Im Hochschulbereich habe die neue Architektur mit Bachelor/Master/PhD sogar zum genauen Gegenteil des Erwünschten geführt: zu Mobilitätshindernissen. "Die Studierenden werden gezwungen, genau anzugeben, welche Vorlesungen sie in welcher Frist absolvieren. Dadurch können sie nicht einfach so an eine andere Uni wechseln", so Hopmann. Nicht intendierte Nebeneffekte wie diese seien oft dramatischer als gedacht.
Bologna "problematisch umgesetzt"
Auch Hochschulforscher Hans Pechar sieht Bologna "problematisch umgesetzt" – obwohl er die Idee dahinter grundsätzlich für gut hält. Das Problematische daran sei jedoch, wie die nationalen Akteure damit umgehen. In Österreich und Deutschland zum Beispiel werde der Bachelor als Zwischenabschluss gewertet, während er in anderen Ländern am Arbeitsmarkt anerkannter sei. Somit habe man es "geschafft, gleiche Credits, aber unterschiedliche Standards" zu schaffen. Pechar ist daher "sehr, sehr skeptisch", wie er sagt, wie weit eine Ausdehnung des europäischen Bildungsraumes auf den Schulbereich gelingen kann und wird.

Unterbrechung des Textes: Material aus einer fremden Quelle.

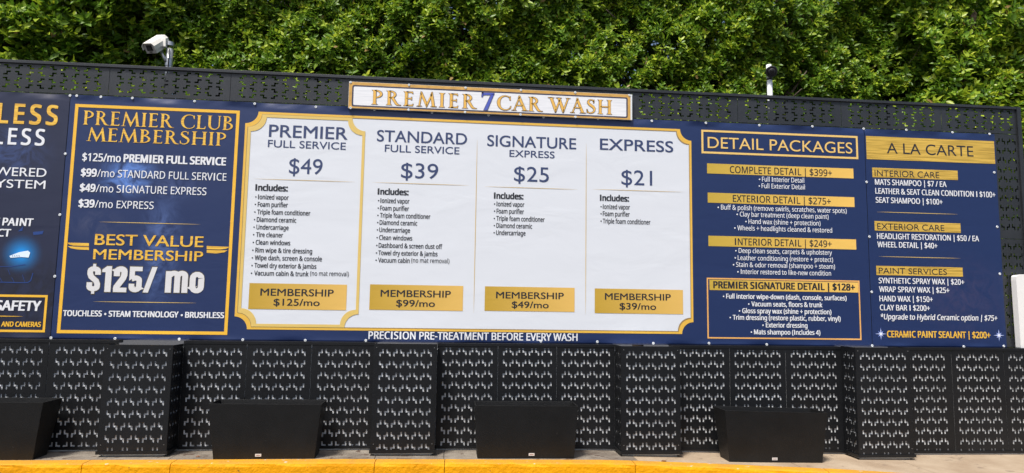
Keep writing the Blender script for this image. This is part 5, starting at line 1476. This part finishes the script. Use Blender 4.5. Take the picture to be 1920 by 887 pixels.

Der große Mehrwert der EU-Bildungszusammenarbeit liege nicht in der Gesetzgebung, sondern im Erfahrungsaustausch der Mitgliedstaaten zur Umsetzung bildungspolitischer Vorhaben, kontert das Bildungsministerium. Von einer Vereinheitlichung der Schulsysteme könne keine Rede sein. Ziel sei es vielmehr, eine Reihe von Maßnahmen und Instrumenten auszubauen und zu stärken, die Kooperationen im Bildungsbereich ermöglichen, beziehungsweise Vergleichbarkeit zwischen den nationalen Bildungssystemen schaffen. Der Fokus liege dabei auf Transparenz und Qualitätsstandards. Eine vertiefende Diskussion dazu werde auf EU-Ebene unter dem österreichischen Vorsitz in der zweiten Jahreshälfte 2018 begonnen. Zu erwartende Vorschläge seien jener für eine "Empfehlung zur Förderung der automatischen gegenseitigen Anerkennung von Hochschulabschlüssen und Abschlüssen der Sekundarstufe II (Oberstufe, Anm.) und der Ergebnisse von Lernaufenthalten im Ausland" sowie der Aufbau eines Netzwerkes Europäischer Universitäten.